Tech Tips: Brake Check

Check out these brake tech tips to make sure your technicians are doing everything they can for the customer and providing opportunities to upsell important service extras.

Tire changes and brake work are the bread and butter of many service departments. Check out these brake tech tips to make sure your technicians are doing everything they can for the customer and providing opportunities to upsell important service extras.

When a street bike rolls in for a new set of tires, most techs will check out the brake pads to see if they are also in need of replacement. This is a good start, but another important and often neglected component of the brake system is the fluid.

Most bikes and ATVs call for the brake fluid to be replaced and bled every two years or if the feel becomes soft and spongy. Under most circumstances the brake fluid will not deteriorate to the point of becoming unusable in two years. However, if the brake fluid is allowed to stay in the system for an extended period of time, it will begin to crystallize.

Eventually, the hydraulic components will become locked up and no longer function. This is why the caliper pistons will refuse to move on that bike that has been in storage for years. Once the crystallization has set in, the brake system will be in need of a total overhaul.

Anytime a vehicle comes in, check the feel of the hydraulic brakes and ask about the last time the brake fluid was changed. Explain why this is needed and show them the maintenance chart for the model. If they opt in, it’s good for you, the machine and the customer’s safety. If the customer puts it off, let them know it should be done as soon as possible.

When changing the brake fluid, remember to use fresh fluid from a sealed container. Also, make sure to double check the type of fluid to use. Most will use the standard DOT 4, but some manufacturers such as KTM and Harley-Davidson call for a specific fluid. Often, this is imprinted on the top of the master cylinder, or you may need to consult a model-specific service manual like the online manuals found at Cyclepedia.com.

Another great thing to check out is the condition of the brake discs. Most manufacturers give a service limit on thickness as well as warpage. Many times, a warped disc can be detected by a quick spin of a free-floating wheel. Replacing defective brake discs is beneficial to all parties.

In addition to paid services, there are also some steps you can take to provide an overall better service to your customer. When the brake pads are being inspected, clean the grime off of the caliper pistons. If new pads are to be installed, thoroughly clean the pistons to avoid pushing debris into the piston seals when the new pads are installed and check if the pads have or require shims as these are not always included with new pads.

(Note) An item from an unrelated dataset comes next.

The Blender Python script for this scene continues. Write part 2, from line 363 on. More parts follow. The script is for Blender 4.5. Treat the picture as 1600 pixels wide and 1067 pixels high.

Telling the customer that you included a small extra service is a great way to show attention to detail and build goodwill. Also when the new pads are installed, always clean the pad pins and apply a light coat of silicone brake grease to the sliding surface of the pin. This will make sure the pads will move smoothly. In an added benefit, this will also make the job easier the next time around.

Taking the extra steps on common brake work is a great way to earn the trust of customers and keep their machines performing well. Additionally, you can produce extra income for the service and parts departments. While the machine is already in your shop, make the most of it for the customer and your business.